DIRECTIONS
Retype exactly what runs from the first line of the data to the line with "COL = SC.collection", keeping both of those lines and skipping pictures.

---

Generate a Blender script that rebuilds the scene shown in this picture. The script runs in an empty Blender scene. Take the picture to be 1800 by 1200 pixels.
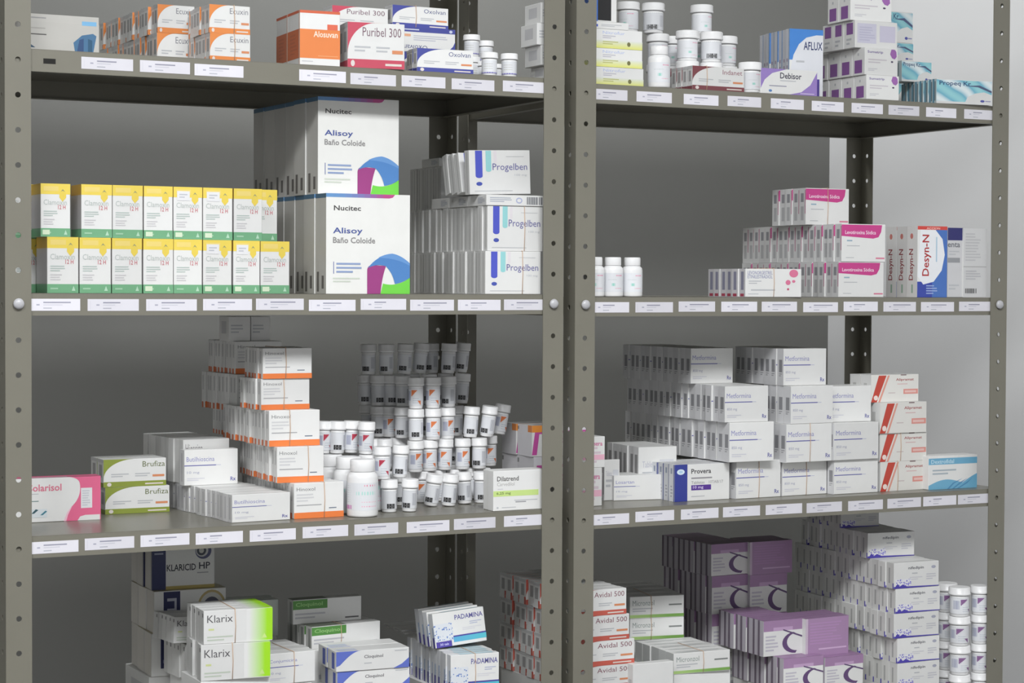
import bpy, bmesh, math, random
from mathutils import Vector, Matrix
R = math.radians
random.seed(7)
SC = bpy.context.scene
COL = SC.collection

# ------------------------------------------------------------------ camera
FPX = 3567.06                    # focal length in pixels of the 1800 x 1200 frame
YAW, PITCH, ROLL = -0.47366, 0.02762, 0.00464
CX, CY, CZ = -0.6872, -2.9498, 0.0          # the origin is at eye height
fw = Vector((-math.sin(YAW)*math.cos(PITCH), math.cos(YAW)*math.cos(PITCH), -math.sin(PITCH)))
rt = Vector((math.cos(YAW), math.sin(YAW), 0)); up = rt.cross(fw)
rt2 = rt*math.cos(ROLL) + up*math.sin(ROLL); up2 = -rt*math.sin(ROLL) + up*math.cos(ROLL)
cam_d = bpy.data.cameras.new('camera'); cam = bpy.data.objects.new('camera', cam_d); COL.objects.link(cam)
cam_d.sensor_width = 36; cam_d.lens = FPX/1800*36; cam_d.clip_start = .05
m = Matrix((rt2, up2, -fw)).transposed().to_4x4(); m.translation = (CX, CY, CZ); cam.matrix_world = m
SC.camera = cam

# ------------------------------------------------------------------ light and exposure
w = bpy.data.worlds.new('world'); SC.world = w; w.use_nodes = True
w.node_tree.nodes['Background'].inputs[0].default_value = (.75, .8, .9, 1)
w.node_tree.nodes['Background'].inputs[1].default_value = .0
SC.view_settings.view_transform = 'Standard'; SC.view_settings.look = 'None'
SC.view_settings.exposure = 0.0; SC.view_settings.gamma = 1; SC.view_settings.use_curve_mapping = False
CEIL, FLOOR = 1.75, -1.50
def area(name, x, y, sx, sy, power, rot=0):
    d = bpy.data.lights.new(name, 'AREA'); d.shape = 'RECTANGLE'; d.size = sx; d.size_y = sy
    d.energy = power; d.color = (.97, .985, 1.0)
    o = bpy.data.objects.new(name, d); COL.objects.link(o); o.location = (x, y, CEIL-.075); o.rotation_euler.z = rot
    return o
LAMPS = [(.25, -2.10, 1.2, .60, 98), (-1.5, -2.2, 1.2, .60, 62), (1.12, .95, 1.0, .30, 31)]  # the second is an added fill that brightens fronts and left sides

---

COMPLETED TASK
Generate a Blender script that rebuilds the scene shown in this picture. The script runs in an empty Blender scene. Take the picture to be 1800 by 1200 pixels.
import bpy, bmesh, math, random
from mathutils import Vector, Matrix
R = math.radians
random.seed(7)
SC = bpy.context.scene
COL = SC.collection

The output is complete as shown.